--- DATASET ROWS ---

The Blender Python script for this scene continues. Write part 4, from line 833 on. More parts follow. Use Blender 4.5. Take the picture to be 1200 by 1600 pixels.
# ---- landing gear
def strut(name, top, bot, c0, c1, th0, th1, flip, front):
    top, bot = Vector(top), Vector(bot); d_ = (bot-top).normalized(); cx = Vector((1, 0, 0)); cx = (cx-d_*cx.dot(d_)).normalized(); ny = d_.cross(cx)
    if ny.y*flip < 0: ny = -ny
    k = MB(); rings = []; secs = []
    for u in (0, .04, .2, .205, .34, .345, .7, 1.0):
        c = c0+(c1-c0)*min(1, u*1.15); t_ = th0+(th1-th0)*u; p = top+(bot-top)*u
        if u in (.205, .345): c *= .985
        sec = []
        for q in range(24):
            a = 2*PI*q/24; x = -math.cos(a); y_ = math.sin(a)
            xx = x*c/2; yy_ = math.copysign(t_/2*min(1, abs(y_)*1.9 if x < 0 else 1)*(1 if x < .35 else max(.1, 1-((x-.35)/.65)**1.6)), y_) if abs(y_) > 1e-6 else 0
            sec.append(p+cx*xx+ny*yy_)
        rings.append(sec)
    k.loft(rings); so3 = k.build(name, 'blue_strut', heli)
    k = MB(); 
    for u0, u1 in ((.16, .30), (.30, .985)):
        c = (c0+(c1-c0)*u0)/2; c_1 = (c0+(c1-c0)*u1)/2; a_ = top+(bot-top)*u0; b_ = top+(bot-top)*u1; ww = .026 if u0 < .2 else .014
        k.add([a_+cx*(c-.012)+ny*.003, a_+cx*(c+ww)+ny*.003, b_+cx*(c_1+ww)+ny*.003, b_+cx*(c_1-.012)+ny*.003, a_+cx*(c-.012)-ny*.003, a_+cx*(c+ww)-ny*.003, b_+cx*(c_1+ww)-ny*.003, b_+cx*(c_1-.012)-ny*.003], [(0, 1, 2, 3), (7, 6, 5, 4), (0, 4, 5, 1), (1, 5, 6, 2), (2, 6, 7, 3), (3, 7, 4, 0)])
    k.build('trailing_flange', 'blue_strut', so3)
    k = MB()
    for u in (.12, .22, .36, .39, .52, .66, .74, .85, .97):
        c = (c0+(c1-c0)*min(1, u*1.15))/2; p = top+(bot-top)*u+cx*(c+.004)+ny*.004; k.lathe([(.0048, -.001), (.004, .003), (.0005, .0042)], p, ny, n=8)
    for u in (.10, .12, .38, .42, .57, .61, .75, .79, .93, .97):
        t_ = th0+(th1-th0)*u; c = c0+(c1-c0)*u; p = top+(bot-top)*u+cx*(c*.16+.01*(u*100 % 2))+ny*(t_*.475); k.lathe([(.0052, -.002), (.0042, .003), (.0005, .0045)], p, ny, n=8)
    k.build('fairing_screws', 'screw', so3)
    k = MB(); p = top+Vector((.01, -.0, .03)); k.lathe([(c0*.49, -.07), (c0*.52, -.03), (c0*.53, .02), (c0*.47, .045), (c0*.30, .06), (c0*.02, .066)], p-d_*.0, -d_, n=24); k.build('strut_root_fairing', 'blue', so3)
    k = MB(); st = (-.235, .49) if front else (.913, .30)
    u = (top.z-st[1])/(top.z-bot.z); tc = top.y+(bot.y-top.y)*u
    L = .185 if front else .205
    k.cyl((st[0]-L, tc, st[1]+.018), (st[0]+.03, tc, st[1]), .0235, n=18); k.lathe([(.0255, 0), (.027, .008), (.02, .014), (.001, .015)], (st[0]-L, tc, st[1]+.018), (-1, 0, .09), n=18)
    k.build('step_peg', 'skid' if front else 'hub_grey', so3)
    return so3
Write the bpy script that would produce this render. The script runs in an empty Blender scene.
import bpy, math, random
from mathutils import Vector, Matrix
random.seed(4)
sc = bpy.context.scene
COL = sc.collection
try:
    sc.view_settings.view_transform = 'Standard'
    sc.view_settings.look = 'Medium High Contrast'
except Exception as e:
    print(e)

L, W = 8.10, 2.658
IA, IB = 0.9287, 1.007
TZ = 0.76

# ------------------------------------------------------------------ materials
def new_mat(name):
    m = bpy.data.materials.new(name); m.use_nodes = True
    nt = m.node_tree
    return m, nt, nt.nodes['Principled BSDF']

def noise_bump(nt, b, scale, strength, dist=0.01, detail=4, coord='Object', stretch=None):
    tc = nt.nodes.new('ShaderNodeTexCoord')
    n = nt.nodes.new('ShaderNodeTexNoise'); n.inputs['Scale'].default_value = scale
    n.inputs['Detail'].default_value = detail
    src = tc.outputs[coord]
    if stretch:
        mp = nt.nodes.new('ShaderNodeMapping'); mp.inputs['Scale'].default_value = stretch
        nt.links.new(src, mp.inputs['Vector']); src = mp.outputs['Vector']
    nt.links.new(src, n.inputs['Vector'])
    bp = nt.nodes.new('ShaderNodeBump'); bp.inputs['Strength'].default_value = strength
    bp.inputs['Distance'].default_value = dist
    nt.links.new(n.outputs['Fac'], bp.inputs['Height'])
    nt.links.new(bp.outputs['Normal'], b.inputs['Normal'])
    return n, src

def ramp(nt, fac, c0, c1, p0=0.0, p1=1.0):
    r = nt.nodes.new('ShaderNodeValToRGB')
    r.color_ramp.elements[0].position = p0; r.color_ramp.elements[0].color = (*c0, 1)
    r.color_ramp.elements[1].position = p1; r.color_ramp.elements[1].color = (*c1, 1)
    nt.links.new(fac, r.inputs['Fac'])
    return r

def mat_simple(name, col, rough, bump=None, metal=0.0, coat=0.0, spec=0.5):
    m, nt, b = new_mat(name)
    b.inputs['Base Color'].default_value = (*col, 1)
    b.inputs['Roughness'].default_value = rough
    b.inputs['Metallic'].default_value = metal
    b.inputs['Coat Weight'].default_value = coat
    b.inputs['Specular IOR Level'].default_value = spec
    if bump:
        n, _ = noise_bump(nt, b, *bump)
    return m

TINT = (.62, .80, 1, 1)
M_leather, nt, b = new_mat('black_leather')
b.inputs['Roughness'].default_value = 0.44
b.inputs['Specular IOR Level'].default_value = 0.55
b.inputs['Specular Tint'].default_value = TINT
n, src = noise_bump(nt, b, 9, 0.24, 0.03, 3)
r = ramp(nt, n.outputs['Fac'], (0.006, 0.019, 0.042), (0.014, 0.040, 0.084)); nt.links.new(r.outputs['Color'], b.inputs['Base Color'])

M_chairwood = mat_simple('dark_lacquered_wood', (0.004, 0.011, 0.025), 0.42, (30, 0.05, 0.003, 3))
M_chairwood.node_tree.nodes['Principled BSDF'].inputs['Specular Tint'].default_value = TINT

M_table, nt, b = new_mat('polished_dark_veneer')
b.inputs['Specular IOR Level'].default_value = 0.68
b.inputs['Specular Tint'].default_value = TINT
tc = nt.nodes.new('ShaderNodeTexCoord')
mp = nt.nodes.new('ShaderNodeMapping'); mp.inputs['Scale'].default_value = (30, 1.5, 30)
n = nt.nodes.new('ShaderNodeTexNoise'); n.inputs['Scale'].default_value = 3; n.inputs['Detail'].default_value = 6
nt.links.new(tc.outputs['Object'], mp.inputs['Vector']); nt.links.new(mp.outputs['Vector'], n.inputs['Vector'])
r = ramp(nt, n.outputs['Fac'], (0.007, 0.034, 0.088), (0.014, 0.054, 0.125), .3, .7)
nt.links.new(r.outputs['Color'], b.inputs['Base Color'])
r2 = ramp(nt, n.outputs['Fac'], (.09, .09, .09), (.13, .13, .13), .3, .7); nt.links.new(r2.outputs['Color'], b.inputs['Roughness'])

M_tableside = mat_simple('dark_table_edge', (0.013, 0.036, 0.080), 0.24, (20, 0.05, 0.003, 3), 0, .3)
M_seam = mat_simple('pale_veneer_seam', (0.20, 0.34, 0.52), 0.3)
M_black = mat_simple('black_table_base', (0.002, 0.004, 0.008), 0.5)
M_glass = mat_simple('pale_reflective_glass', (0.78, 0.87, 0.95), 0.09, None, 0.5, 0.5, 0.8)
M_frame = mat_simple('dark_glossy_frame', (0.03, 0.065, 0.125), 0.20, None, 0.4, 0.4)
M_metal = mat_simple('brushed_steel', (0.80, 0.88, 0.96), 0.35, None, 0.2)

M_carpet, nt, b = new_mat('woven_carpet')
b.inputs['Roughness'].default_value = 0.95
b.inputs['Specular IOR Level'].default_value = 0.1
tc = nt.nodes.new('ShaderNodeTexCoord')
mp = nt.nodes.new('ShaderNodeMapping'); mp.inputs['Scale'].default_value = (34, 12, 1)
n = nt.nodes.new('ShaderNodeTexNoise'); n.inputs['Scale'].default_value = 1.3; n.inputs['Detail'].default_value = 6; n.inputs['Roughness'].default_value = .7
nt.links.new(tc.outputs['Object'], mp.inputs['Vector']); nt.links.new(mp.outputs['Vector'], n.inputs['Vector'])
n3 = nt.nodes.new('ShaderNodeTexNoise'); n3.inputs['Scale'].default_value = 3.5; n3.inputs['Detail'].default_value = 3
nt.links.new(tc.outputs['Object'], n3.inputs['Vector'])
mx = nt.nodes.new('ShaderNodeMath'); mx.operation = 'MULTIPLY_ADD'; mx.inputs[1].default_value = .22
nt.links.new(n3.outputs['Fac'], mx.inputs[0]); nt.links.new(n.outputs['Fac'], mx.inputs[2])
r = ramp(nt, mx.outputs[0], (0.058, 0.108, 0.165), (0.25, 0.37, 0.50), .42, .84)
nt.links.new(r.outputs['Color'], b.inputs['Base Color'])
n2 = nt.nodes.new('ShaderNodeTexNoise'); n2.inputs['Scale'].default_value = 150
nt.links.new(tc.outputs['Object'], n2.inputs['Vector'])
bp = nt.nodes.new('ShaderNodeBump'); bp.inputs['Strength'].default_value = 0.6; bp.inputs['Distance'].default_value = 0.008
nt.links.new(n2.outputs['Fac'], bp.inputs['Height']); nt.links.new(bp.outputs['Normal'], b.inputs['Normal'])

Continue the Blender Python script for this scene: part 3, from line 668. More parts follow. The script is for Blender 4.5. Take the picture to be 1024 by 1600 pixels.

---

*WRITTEN TASK*.
Filter the listing above by the word "picture"; copy each line that passes.

*OUTPUT FOR THIS EXERCISE*.
The Blender Python script for this scene continues. Write part 4, from line 833 on. More parts follow. Use Blender 4.5. Take the picture to be 1200 by 1600 pixels.
Continue the Blender Python script for this scene: part 3, from line 668. More parts follow. The script is for Blender 4.5. Take the picture to be 1024 by 1600 pixels.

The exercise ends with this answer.